Socratic Dialog and Freedom?
In 2004, my daughter and I took a course in Socratic dialog at UCSD Extension taught by Maria daVenza Tillmanns. I had, at that point, had very little experience engaging in Socratic dialog, but Smoo, who was 10 at the time, had been introduced to it at school. I thought it would be a great tool to add to both of our “how to learn and discern” utility belts.
Professor Tillmanns’s course was amazing. Smoo was the only minor in the class, and was just as involved in the discussion as the rest of the students. She put an incredible amount of thought, for example, into what it meant to be a hero, and despite having pretty solid opinions about the morality of vivisection and animal experimentation, was able to see the nuances presented by others. I wish everyone could take such a course as a child.
I especially wish that the Americans who throw around our overly-fetishized word “freedom” could be made to sit such a course, each class made of a good mix of belief systems. I would love for them to have to define, and then push past “freedom”, to delineate its boundaries. Should a person be free to do anything? If so, is non-vengeance-based justice possible? Are rules allowed? Who gets to make them?Where is the boundary of that rule? Is it physical? emotional? traditional? Whose body/emotions/traditions will that boundary be based upon?
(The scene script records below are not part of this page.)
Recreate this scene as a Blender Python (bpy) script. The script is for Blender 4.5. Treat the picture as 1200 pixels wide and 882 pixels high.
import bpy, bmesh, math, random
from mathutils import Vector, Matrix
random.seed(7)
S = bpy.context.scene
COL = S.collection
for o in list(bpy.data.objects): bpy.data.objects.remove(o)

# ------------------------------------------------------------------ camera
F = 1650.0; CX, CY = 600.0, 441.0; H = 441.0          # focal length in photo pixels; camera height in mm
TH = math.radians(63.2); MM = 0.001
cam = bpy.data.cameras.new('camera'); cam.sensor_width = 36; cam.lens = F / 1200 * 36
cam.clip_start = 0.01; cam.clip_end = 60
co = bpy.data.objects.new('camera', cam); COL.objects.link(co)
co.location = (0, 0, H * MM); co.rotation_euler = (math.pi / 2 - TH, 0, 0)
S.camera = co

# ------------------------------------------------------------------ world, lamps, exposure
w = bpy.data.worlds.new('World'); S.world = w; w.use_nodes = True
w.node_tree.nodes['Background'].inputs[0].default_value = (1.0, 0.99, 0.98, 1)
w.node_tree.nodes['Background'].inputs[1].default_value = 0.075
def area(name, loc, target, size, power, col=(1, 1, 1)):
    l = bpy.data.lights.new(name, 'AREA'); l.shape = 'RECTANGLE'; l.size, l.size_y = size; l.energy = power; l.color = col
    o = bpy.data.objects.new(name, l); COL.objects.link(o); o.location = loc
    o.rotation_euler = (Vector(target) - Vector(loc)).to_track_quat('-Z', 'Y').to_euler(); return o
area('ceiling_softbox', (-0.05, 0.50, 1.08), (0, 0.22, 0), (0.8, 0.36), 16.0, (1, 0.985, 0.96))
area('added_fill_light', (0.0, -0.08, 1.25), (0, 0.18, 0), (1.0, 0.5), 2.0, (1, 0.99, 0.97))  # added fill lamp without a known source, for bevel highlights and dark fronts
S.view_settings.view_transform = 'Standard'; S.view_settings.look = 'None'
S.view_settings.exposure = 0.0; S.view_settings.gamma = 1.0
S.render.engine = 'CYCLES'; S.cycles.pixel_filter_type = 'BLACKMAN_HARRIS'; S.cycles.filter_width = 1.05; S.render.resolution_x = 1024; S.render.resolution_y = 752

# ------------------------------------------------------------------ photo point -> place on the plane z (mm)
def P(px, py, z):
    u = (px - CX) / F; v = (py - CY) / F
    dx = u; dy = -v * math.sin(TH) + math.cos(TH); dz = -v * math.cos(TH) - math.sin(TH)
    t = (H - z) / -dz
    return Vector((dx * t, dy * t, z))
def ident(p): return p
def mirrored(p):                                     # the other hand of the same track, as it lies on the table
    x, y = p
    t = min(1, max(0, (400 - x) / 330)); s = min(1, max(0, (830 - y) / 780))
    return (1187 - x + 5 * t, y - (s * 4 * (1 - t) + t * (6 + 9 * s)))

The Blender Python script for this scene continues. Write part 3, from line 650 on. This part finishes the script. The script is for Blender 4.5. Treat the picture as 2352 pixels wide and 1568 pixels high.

So very much is assumed when the “freedom” grenades get launched. The thought-less use of “freedom” comes across as meaning “unencumbered by, and actually strengthened by the flouting of, rules of any kind.” Is it so difficult to see that this is unsustainable? It is confounding that people do not seem to understand the idea that one man’s freedom can impinge on another’s, and that this may be an important place to draw such a boundary… I am not saying that I, or anyone else, have the definitive answers. I simply think that we don’t question enough what it really means.